Posts Tagged ‘2008 tornado season could blow away records’

2008 tornado season could blow away records

October 15, 2008

By Doyle Rice, USA TODAY

The 2008 tornado season is on track to set a record for the number of tornadoes in the USA, according to National Weather Service data.
Through July, 1,390 tornadoes were officially recorded in the first seven months of a year — the most ever. The annual record for tornadoes in the USA is 1,817, set in 2004.

“This year, every month has been above average for tornadoes,” says Greg Forbes, of the Weather Channel.

“The 123 deaths so far this year are the second most in the Doppler-radar era, behind only 1998, when tornadoes killed 130,” Forbes says. He adds that the widespread use of Doppler radar to help predict tornadoes and protect lives began in the early 1990s. “We’d have to go back to 1974, the year of the Super Tornado Outbreak, to have a deadlier year.”

Official numbers from the weather service’s Storm Prediction Center since Aug. 1 aren’t available yet, but preliminary reports for the period since then show as many as 300 tornadoes could be added. On top of that, October and November are usually very active for tornadoes, what’s known as the nation’s “second tornado season” after the main season in spring.

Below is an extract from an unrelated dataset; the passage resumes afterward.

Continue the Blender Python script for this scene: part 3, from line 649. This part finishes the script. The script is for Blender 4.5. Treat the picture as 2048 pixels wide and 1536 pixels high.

“We tend to see a peak in the central Plains and Midwest in October, and the Southeast USA in November,” says meteorologist Gregory Carbin at the Storm Prediction Center in Norman, Okla. This month, the center says there have been 17 preliminary reports of tornadoes. Preliminary reports must be checked for duplication.

The number of tornadoes this year already is well above the 1,270 tornadoes the nation normally sees in a year, according to the National Weather Service.

“2008 will compete with 2004 as far as total numbers for the year,” Carbin says. “There’s a good chance that 2008 will see the greatest number of observed tornadoes on record.”

February saw 148 tornadoes, by far a record; the February average is 28, Forbes says. May’s 460 tornadoes made it the third most active May on record.